Communicative Sexualities: A Communicology of Sexual Experience, by Jacqueline M. Martinez, provides an argument for and illustration of how to pursue the direct study of students' lived-experiences of sexuality in a classroom or academic setting. It illustrates how communicology, and its methodological practice of semiotic phenomenology, allows for a sustained and rigorous study of the meaningfulness of sexual experience as it manifests in the immediate, concrete, and embodied realities in the lives of those taking up such a study. Examples from actual classroom experience allows for a detailed consideration of the applied research methodology, as well as the ethical issues involved in making students' experience of sexuality the main subject of the course.

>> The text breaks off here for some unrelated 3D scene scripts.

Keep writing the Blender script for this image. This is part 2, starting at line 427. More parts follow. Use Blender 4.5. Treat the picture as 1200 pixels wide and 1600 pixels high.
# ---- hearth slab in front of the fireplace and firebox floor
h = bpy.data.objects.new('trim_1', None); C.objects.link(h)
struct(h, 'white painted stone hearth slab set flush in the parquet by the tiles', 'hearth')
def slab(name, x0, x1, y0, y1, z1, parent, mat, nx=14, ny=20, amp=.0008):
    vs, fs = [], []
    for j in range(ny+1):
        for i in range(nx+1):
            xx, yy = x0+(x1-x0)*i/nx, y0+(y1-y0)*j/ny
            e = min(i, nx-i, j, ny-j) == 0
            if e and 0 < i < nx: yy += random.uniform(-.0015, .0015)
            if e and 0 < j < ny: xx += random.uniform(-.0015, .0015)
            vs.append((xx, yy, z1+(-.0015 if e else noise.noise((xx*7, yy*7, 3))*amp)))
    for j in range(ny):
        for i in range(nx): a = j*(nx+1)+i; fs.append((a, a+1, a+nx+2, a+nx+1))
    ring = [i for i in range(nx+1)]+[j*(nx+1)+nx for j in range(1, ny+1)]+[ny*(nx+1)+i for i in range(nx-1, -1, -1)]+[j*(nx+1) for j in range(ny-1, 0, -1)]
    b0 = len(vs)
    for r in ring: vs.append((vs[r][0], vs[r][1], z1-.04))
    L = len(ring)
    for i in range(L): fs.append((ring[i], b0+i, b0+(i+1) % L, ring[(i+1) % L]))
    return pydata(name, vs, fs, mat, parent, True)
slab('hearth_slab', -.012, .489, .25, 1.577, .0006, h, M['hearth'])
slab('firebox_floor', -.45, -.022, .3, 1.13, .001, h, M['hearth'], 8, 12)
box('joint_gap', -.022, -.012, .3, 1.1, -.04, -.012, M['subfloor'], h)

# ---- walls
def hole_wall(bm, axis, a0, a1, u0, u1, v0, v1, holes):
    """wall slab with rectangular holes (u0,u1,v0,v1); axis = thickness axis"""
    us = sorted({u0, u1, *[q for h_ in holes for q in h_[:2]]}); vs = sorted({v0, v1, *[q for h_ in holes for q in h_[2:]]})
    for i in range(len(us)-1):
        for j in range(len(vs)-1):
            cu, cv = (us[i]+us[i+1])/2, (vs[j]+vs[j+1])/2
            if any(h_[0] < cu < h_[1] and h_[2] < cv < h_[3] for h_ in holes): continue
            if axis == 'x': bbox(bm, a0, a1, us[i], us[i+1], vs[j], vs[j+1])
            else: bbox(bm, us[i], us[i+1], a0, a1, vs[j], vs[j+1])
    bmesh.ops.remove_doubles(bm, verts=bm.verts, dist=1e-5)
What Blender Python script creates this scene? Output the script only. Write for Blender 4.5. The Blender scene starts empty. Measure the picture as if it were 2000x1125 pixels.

Martinez's text features detailed discussions of how to study the lived-experience of sexuality as the subject matter of research. It considers the steps necessary in suspending presuppositions regarding sexuality and gender, particularly those associated with the heterosexual-homosexual binary. Sexuality is understood as inherently good, yet also capable of becoming a means of perpetuating human isolation and degradation as much as an experience of tremendously shared human intimacy and mutual recognition.
As an introductory text, Jacqueline M. Martinez's
Communicative Sexualities: A Communicology of Sexual Experience is an excellent primer for the advanced study of communicology and semiotic phenomenology as related to the lived-experiences of sexuality and gender.